How exactly did they get there?

“With Castelmaine (Roger Palmer, Earl of Castelmaine in Ireland) was allied one of the most favoured of his wife’s hundred lovers, Henry Jermyn, whom James had lately created a peer by the title of Lord Dover. Jermyn had been distinguished more than twenty years before by his vagrant amours and his desperate duels. He was now ruined by play, and was eager to retrieve his fallen fortunes by means of lucrative posts from which the laws excluded him. To the same party belonged an intriguing pushing Irishman named White, who had been much abroad, who had served the House of Austria as something between an envoy and a spy, and who had been rewarded for his services with the title of Marquess of Albeville.

Excerpt From: Thomas Babington Macaulay Macaulay. “The History of England, from the Accession of James II — Volume 2.”

Where did we get it into our heads that politicians were beyond graft? It is a colloquial now so common that it warrants the cryptic observation, “Sucking on the big tit!

Graft, as understood in American English, is a form of political corruption defined as the unscrupulous use of a politician’s authority for personal gain. Political graft occurs when funds intended for public projects are intentionally misdirected in order to maximize the benefits to private interests.

Political graft functions when the public officer is directed to purchase goods or services from a specific private interest at a cost far above regular market rates. The private interest then siphons some of the gratuitous profits to government officials who are able to ensure that future government spending continues in the same fashion so that this lucrative relationship continues. A member of a government may misappropriate directly from government funds, but they may also make decisions benefiting their own private economic interests by using inside knowledge of upcoming government decisions to their benefit, in a manner similar to insider trading.

We may not like it but the devotion to survival is a hard act to contradict. Where corruption pertains our tolerance is understandably less enthusiastic. We should however concede that this hesitancy is pointedly inspired by self-righteousness.
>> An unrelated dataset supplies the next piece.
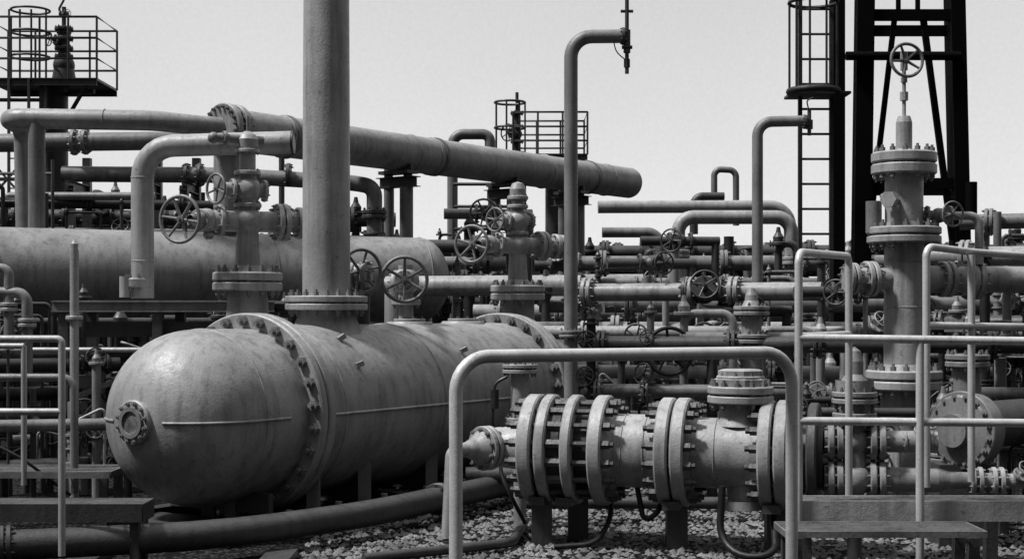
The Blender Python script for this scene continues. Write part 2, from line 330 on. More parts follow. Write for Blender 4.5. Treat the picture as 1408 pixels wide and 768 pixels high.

Though the probability of our political involvement is minimal we knowingly cling to the moral belief that we would never allow ourselves to succumb to such indignity.

Historically the transition of politicians from the Jimmy Stewart image to cockroach is as predictable as the switch of a Conservative court justice to a renegade. Things change with time; and not one of us is spared the evolution whether to good or bad. Darwin was right! We’re a product of our environment; and in order to get what we want we generally play by the rules that nourish our innermost desires.

James Maitland Stewart (May 20, 1908 – July 2, 1997) was an American actor. Known for his distinctive drawl and everyman screen persona, Stewart’s film career spanned 80 films from 1935 to 1991. With the strong morality he portrayed both on and off the screen, he epitomized the “American ideal” in the twentieth century. In 1999, the American Film Institute (AFI) ranked him third on its list of the greatest American male actors.

The constant public image of politicians and others of similar stage presence produces by necessity a combination of commitment, persuasion and deceit.  The extent of one’s prosperity and persistence depends upon popular advantage (votes) and corporate support (money).  Paring the two ingredients frequently contaminates an otherwise noble ambition. Thanks to the media retail interest in capturing the latest betrayal of support and insinuation of grease, the masses are portrayed as pigs at the the trough when it comes to “dirt” and “discredit”. The pretence of behaviour is magically absorbed into a collage of entertainment.

It is effortless at the end of one’s life to reconsider all that has transpired; and perhaps to offer what we sometimes mistakenly fashion as wisdom. What taints this mature sagacity is the lack of the unparalleled ingredients of youth; which is to say, pep and vigour, muscle strength, a stern back and the appetite of all 5 senses (sight, sound, smell. taste and touch).  Sometimes the p&V is for physical exercise or performance; at times it is an avarice for jewellery, furnishings or fashion; hardware like real estate, cars and electronic equipment are another attraction. To deny these seductions is pointless. Here the governing environment is native voracity. And at times shameless pretence; namely, putting on airs.

To maintain buoyancy in these troubled waters one must adapt or fail. Adaptation is not merely submission. Nor is it superiority. Rather learning to live with it.  As stand-up comedian and television host Bill Maher lately commented, the most important three words in an amorous relationship are not “I love you” but “Let it go!”  If you haven’t already noticed, most of us never change.  For those who do change, the imperative is often not the model or theory being propounded but the persuasion of bribery. It is nonetheless a selective domain.  Not having been party to such profitable alliances (which I will globally identify as political or corporate) I am guessing that the colloquy engenders an arrogance of entitlement. To deny oneself that advantage is as uphill a battle as the amendment is a downhill slide. Who am I to say? Nor is it entirely sustainable to be accounted, “A pretty vase; but an empty one!”